┌─ Dataset records

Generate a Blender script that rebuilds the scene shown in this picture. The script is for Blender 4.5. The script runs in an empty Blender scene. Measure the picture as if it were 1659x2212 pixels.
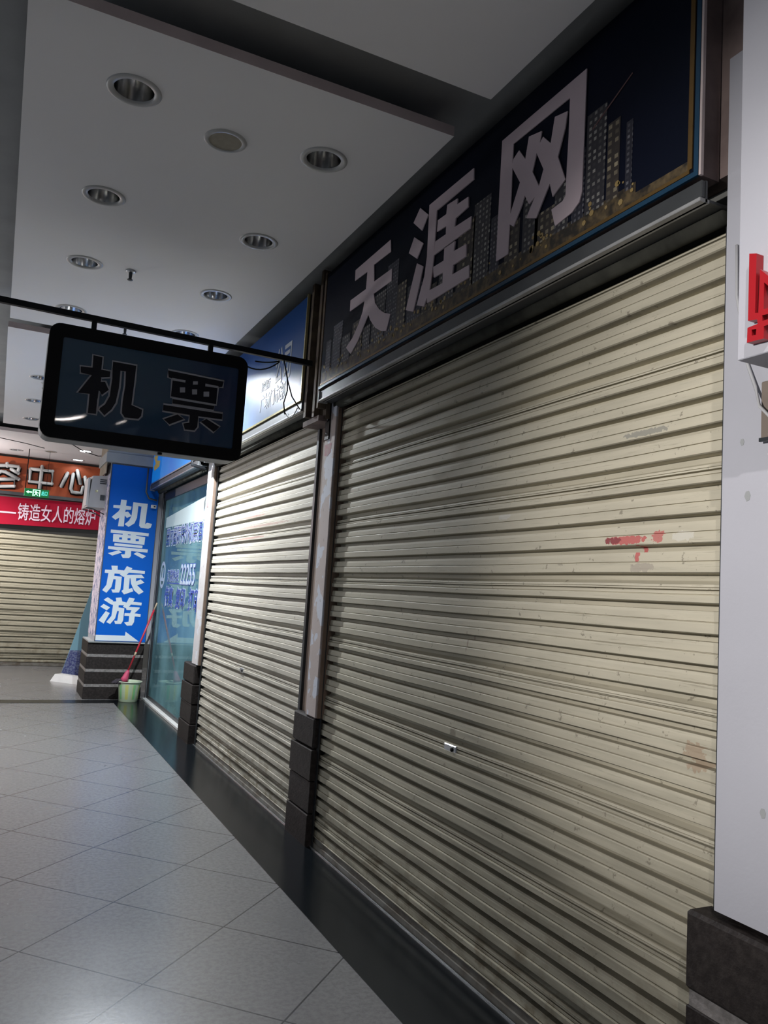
import bpy, math, random
from mathutils import Matrix, Vector
from mathutils.geometry import tessellate_polygon
random.seed(7)
C = bpy.context.scene.collection

# ------------------------------------------------------------ camera, world, lights, exposure
CAM_H = 1.5
cd = bpy.data.cameras.new('camera'); cam = bpy.data.objects.new('camera', cd); C.objects.link(cam)
Rm = [[0.897833, -0.102424, -0.428259], [-0.435803, -0.067486, -0.897508], [0.063025, 0.992449, -0.105228]]
M4 = Matrix([Rm[0]+[0], Rm[1]+[0], Rm[2]+[CAM_H], [0,0,0,1]])
cam.matrix_world = M4
cd.sensor_fit = 'VERTICAL'; cd.sensor_height = 36.0; cd.lens = 1728.9/2212*36
cd.clip_start = 0.05; cd.clip_end = 100
bpy.context.scene.camera = cam
sc = bpy.context.scene
sc.view_settings.view_transform = 'Standard'; sc.view_settings.look = 'None'
sc.view_settings.gamma = 1.0; sc.view_settings.use_curve_mapping = False
sc.view_settings.exposure = 0.76
w = bpy.data.worlds.new('night_world'); sc.world = w; w.use_nodes = True
bg = w.node_tree.nodes['Background']; bg.inputs[0].default_value = (0.55, 0.66, 0.82, 1); bg.inputs[1].default_value = 0.115

def area(name, loc, power, size, col=(1,1,1), rot=(0,0,0), shape='DISK', sy=None, spread=math.pi):
    l = bpy.data.lights.new(name, 'AREA'); l.energy = power; l.shape = shape; l.size = size
    if sy: l.size_y = sy
    l.color = col; l.spread = spread
    o = bpy.data.objects.new(name, l); C.objects.link(o); o.location = loc; o.rotation_euler = rot
    return o
def bulb_light(name, z, power, col, rad=0.013):
    l = bpy.data.lights.new(name, 'POINT'); l.energy = power; l.color = col; l.shadow_soft_size = rad
    o = bpy.data.objects.new(name, l); C.objects.link(o); o.location = (0,0,z); return o
# street light spilling in from the open side of the arcade
area('street_light', (-4.5, 3.2, 2.6), 4, 3.0, (0.95, 0.97, 1.0), (0, math.radians(-84), 0), 'RECTANGLE', 3.0)
# spotlight, unseen and added to shape the lit patch on the near shutter
sl = bpy.data.lights.new('added_spotlight', 'SPOT'); sl.energy = 520; sl.color = (1.0,0.965,0.94); sl.spot_size = math.radians(35); sl.spot_blend = 1.0; sl.shadow_soft_size = 0.06
so = bpy.data.objects.new('added_spotlight', sl); C.objects.link(so); so.location = (-3.2,0.9,2.55)
so.rotation_euler = (Vector((1.87,1.45,1.80))-so.location).to_track_quat('-Z','Y').to_euler()
side = bulb_light('added_side_lamp', 0, 85, (0.95,0.97,1.0), 0.12); side.location = (-2.6,8.9,2.25)  # unseen lamp, added to brighten the far ceiling and pillar side
LAMP_POWER = {'shop': 370, 'near': 60, 'rear': 20, 'far': 25}

# ------------------------------------------------------------ materials
def mat(name, col, rough=0.6, metal=0.0, noise=0.0, nscale=8.0, col2=None, bump=0.0, bscale=40.0, spec=0.5, emit=None, estr=0.0):
    m = bpy.data.materials.new(name); m.use_nodes = True
    nt = m.node_tree; b = nt.nodes['Principled BSDF']
    b.inputs['Base Color'].default_value = (*col, 1); b.inputs['Roughness'].default_value = rough
    b.inputs['Metallic'].default_value = metal; b.inputs['Specular IOR Level'].default_value = spec
    tc = nt.nodes.new('ShaderNodeTexCoord')
    if col2 is None: col2 = tuple(c*0.6 for c in col)
    n = nt.nodes.new('ShaderNodeTexNoise'); n.inputs['Scale'].default_value = nscale; n.inputs['Detail'].default_value = 6
    nt.links.new(tc.outputs['Object'], n.inputs['Vector'])
    r = nt.nodes.new('ShaderNodeMapRange'); r.inputs['From Min'].default_value = 0.4; r.inputs['From Max'].default_value = 0.7
    r.inputs['To Max'].default_value = max(noise, 0.05)
    nt.links.new(n.outputs['Fac'], r.inputs['Value'])
    mx = nt.nodes.new('ShaderNodeMix'); mx.data_type = 'RGBA'
    mx.inputs['A'].default_value = (*col, 1); mx.inputs['B'].default_value = (*col2, 1)
    nt.links.new(r.outputs['Result'], mx.inputs['Factor']); nt.links.new(mx.outputs['Result'], b.inputs['Base Color'])
    if bump:
        n2 = nt.nodes.new('ShaderNodeTexNoise'); n2.inputs['Scale'].default_value = bscale; n2.inputs['Detail'].default_value = 4
        nt.links.new(tc.outputs['Object'], n2.inputs['Vector'])
        bp = nt.nodes.new('ShaderNodeBump'); bp.inputs['Strength'].default_value = bump; bp.inputs['Distance'].default_value = 0.01
        nt.links.new(n2.outputs['Fac'], bp.inputs['Height']); nt.links.new(bp.outputs['Normal'], b.inputs['Normal'])
    if emit:
        b.inputs['Emission Color'].default_value = (*emit, 1); b.inputs['Emission Strength'].default_value = estr
    return m
def N(nt, t, **kw):
    n = nt.nodes.new('ShaderNode'+t)
    for k, v in kw.items(): setattr(n, k, v)
    return n
def mth(nt, op, a, b=None, c=None):
    n = nt.nodes.new('ShaderNodeMath'); n.operation = op
    for i, v in enumerate((a, b, c)):
        if v is None: continue
        if hasattr(v, 'links') or hasattr(v, 'is_output'): nt.links.new(v, n.inputs[i])
        else: n.inputs[i].default_value = v
    return n.outputs[0]
def mixc(nt, fac, A, B):
    mx = nt.nodes.new('ShaderNodeMix'); mx.data_type = 'RGBA'
    for k, v in (('Factor', fac), ('A', A), ('B', B)):
        if hasattr(v, 'is_output'): nt.links.new(v, mx.inputs[k])
        elif k == 'Factor': mx.inputs[k].default_value = v
        else: mx.inputs[k].default_value = (*v, 1)
    return mx.outputs['Result']

MT = {}
MT['white_ceiling'] = mat('ceiling_paint', (0.76,0.75,0.75), 0.85, noise=0.15, nscale=1.2, col2=(0.68,0.67,0.67))
MT['panel_edge'] = mat('panel_edge_paint', (0.62,0.52,0.50), 0.85, noise=0.4, nscale=6)
MT['slot_paint'] = mat('slot_paint', (0.34,0.35,0.35), 0.9, noise=0.4, nscale=3)
MT['plaster'] = mat('white_plaster', (0.42,0.42,0.46), 0.75, noise=0.15, nscale=2, bump=0.05, bscale=60)
MT['brown_wall'] = mat('stained_brown_wall', (0.22,0.165,0.15), 0.85, noise=0.7, nscale=5, col2=(0.06,0.04,0.04))
MT['backwall'] = mat('bare_wall', (0.14,0.14,0.13), 0.9, noise=0.5, nscale=3)
MT['rust'] = mat('rusty_steel', (0.085,0.06,0.045), 0.7, 0.3, noise=0.9, nscale=14, col2=(0.16,0.12,0.07), bump=0.3)
MT['granite_black'] = None
MT['steel'] = mat('brushed_steel', (0.55,0.56,0.58), 0.32, 0.9, noise=0.3, nscale=12)
MT['dark_metal'] = mat('dark_aluminium', (0.05,0.055,0.06), 0.4, 0.6, noise=0.3)
MT['grey_metal'] = mat('grey_sheet_metal', (0.085,0.09,0.095), 0.45, 0.4, noise=0.5, nscale=5)
MT['black'] = mat('black_plastic', (0.004,0.004,0.005), 0.5, spec=0.15)
MT['black_steel'] = mat('black_painted_steel', (0.008,0.009,0.011), 0.6, spec=0.2)
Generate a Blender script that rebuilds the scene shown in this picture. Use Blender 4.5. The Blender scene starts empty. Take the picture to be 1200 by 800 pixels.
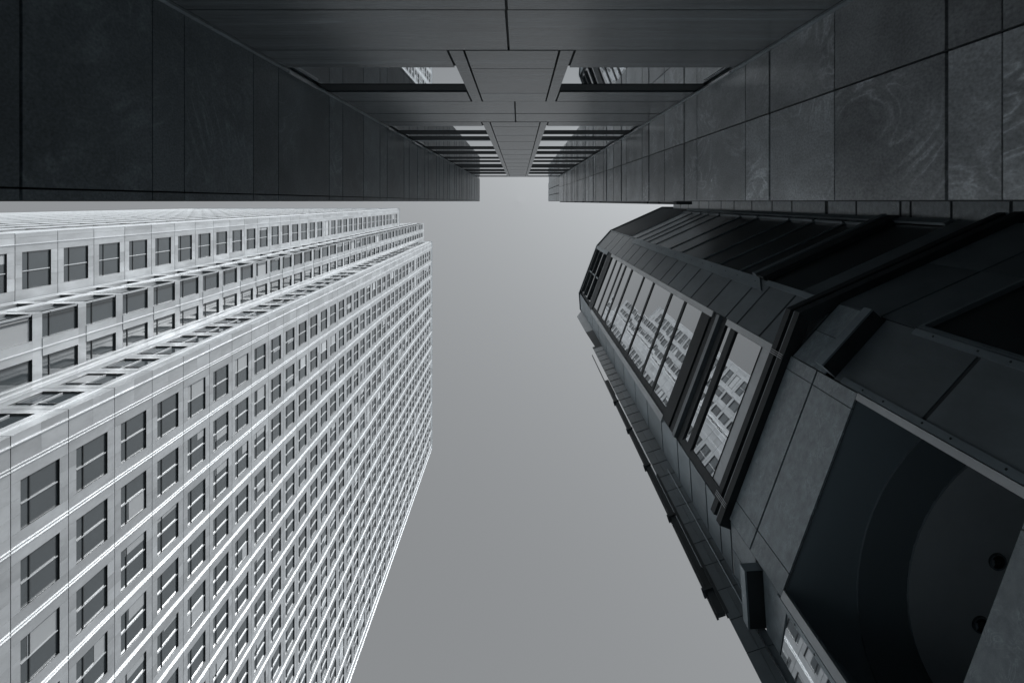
import bpy, math, random
from mathutils import Vector
random.seed(7)
C = bpy.context
S = C.scene
COL = S.collection
CZ = 1.6                                   # eye height; all z below are written above the eye

# ------------------------------------------------------------------ camera, sky, sun, exposure
cam = bpy.data.cameras.new('camera'); co = bpy.data.objects.new('camera', cam); COL.objects.link(co)
co.location = (0, 0, CZ); co.rotation_euler = (math.pi, 0, 0)      # looking straight up
cam.lens = 24; cam.sensor_width = 36; cam.sensor_fit = 'HORIZONTAL'
cam.shift_x = -8/1200; cam.shift_y = -164/1200
cam.clip_start = 0.05; cam.clip_end = 5000
S.camera = co
SUN = Vector((.38, -.52, .76)).normalized()
elev = math.asin(SUN.z); rot = math.atan2(SUN.x, SUN.y)
w = bpy.data.worlds.new('World'); S.world = w; w.use_nodes = True
nt = w.node_tree; nt.nodes.clear()
sky = nt.nodes.new('ShaderNodeTexSky'); sky.sky_type = 'NISHITA'; sky.sun_disc = False
sky.sun_elevation = elev; sky.sun_rotation = rot; sky.air_density = 1.0; sky.dust_density = 2.0; sky.ozone_density = 1.0
bw = nt.nodes.new('ShaderNodeRGBToBW')                              # a black-and-white photograph: the sky's brightness only
mul = nt.nodes.new('ShaderNodeVectorMath'); mul.operation = 'SCALE'; mul.inputs[0].default_value = (.96, 1.0, 1.035)
bg = nt.nodes.new('ShaderNodeBackground'); bg.inputs['Strength'].default_value = .15
out = nt.nodes.new('ShaderNodeOutputWorld')
nt.links.new(sky.outputs[0], bw.inputs[0]); nt.links.new(bw.outputs[0], mul.inputs['Scale'])
nt.links.new(mul.outputs[0], bg.inputs['Color']); nt.links.new(bg.outputs[0], out.inputs['Surface'])
sl = bpy.data.lights.new('sun', 'SUN'); sl.energy = 2.35; sl.angle = math.radians(.5); sl.color = (1, .992, .982)
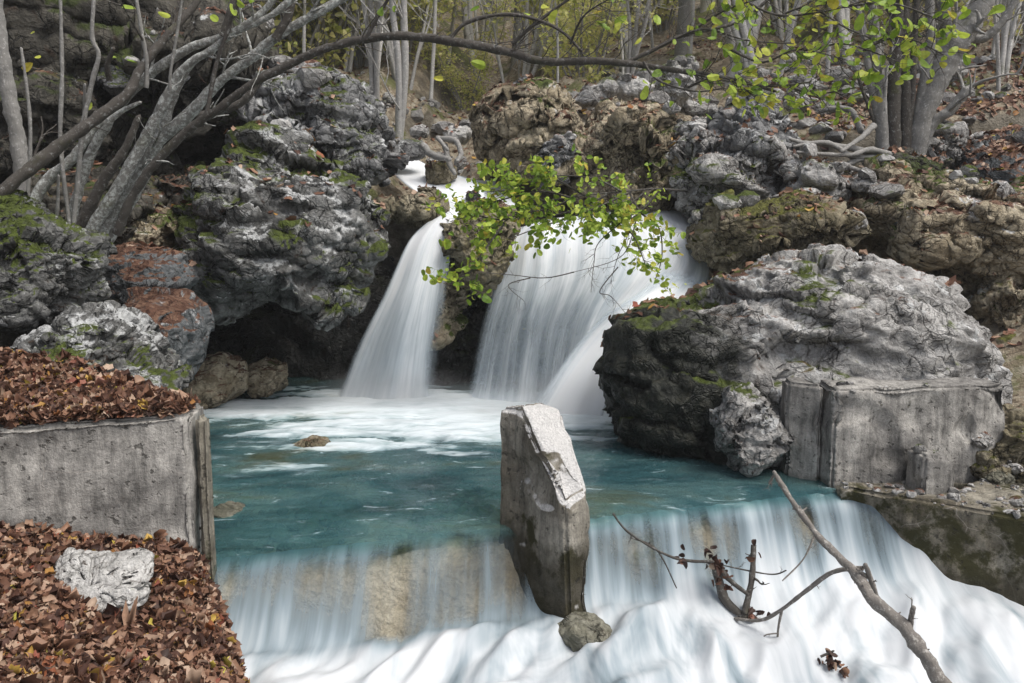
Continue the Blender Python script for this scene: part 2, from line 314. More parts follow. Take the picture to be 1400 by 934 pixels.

└─

**Exercise instructions**
From the records above, copy exactly the stretch from the line holding "by 800 pixels." through the line holding "sl = bpy.data.lights.new('sun', 'SUN');", both ends included, without the pictures.

**Result for this task**
Generate a Blender script that rebuilds the scene shown in this picture. Use Blender 4.5. The Blender scene starts empty. Take the picture to be 1200 by 800 pixels.
import bpy, math, random
from mathutils import Vector
random.seed(7)
C = bpy.context
S = C.scene
COL = S.collection
CZ = 1.6                                   # eye height; all z below are written above the eye

# ------------------------------------------------------------------ camera, sky, sun, exposure
cam = bpy.data.cameras.new('camera'); co = bpy.data.objects.new('camera', cam); COL.objects.link(co)
co.location = (0, 0, CZ); co.rotation_euler = (math.pi, 0, 0)      # looking straight up
cam.lens = 24; cam.sensor_width = 36; cam.sensor_fit = 'HORIZONTAL'
cam.shift_x = -8/1200; cam.shift_y = -164/1200
cam.clip_start = 0.05; cam.clip_end = 5000
S.camera = co
SUN = Vector((.38, -.52, .76)).normalized()
elev = math.asin(SUN.z); rot = math.atan2(SUN.x, SUN.y)
w = bpy.data.worlds.new('World'); S.world = w; w.use_nodes = True
nt = w.node_tree; nt.nodes.clear()
sky = nt.nodes.new('ShaderNodeTexSky'); sky.sky_type = 'NISHITA'; sky.sun_disc = False
sky.sun_elevation = elev; sky.sun_rotation = rot; sky.air_density = 1.0; sky.dust_density = 2.0; sky.ozone_density = 1.0
bw = nt.nodes.new('ShaderNodeRGBToBW')                              # a black-and-white photograph: the sky's brightness only
mul = nt.nodes.new('ShaderNodeVectorMath'); mul.operation = 'SCALE'; mul.inputs[0].default_value = (.96, 1.0, 1.035)
bg = nt.nodes.new('ShaderNodeBackground'); bg.inputs['Strength'].default_value = .15
out = nt.nodes.new('ShaderNodeOutputWorld')
nt.links.new(sky.outputs[0], bw.inputs[0]); nt.links.new(bw.outputs[0], mul.inputs['Scale'])
nt.links.new(mul.outputs[0], bg.inputs['Color']); nt.links.new(bg.outputs[0], out.inputs['Surface'])
sl = bpy.data.lights.new('sun', 'SUN'); sl.energy = 2.35; sl.angle = math.radians(.5); sl.color = (1, .992, .982)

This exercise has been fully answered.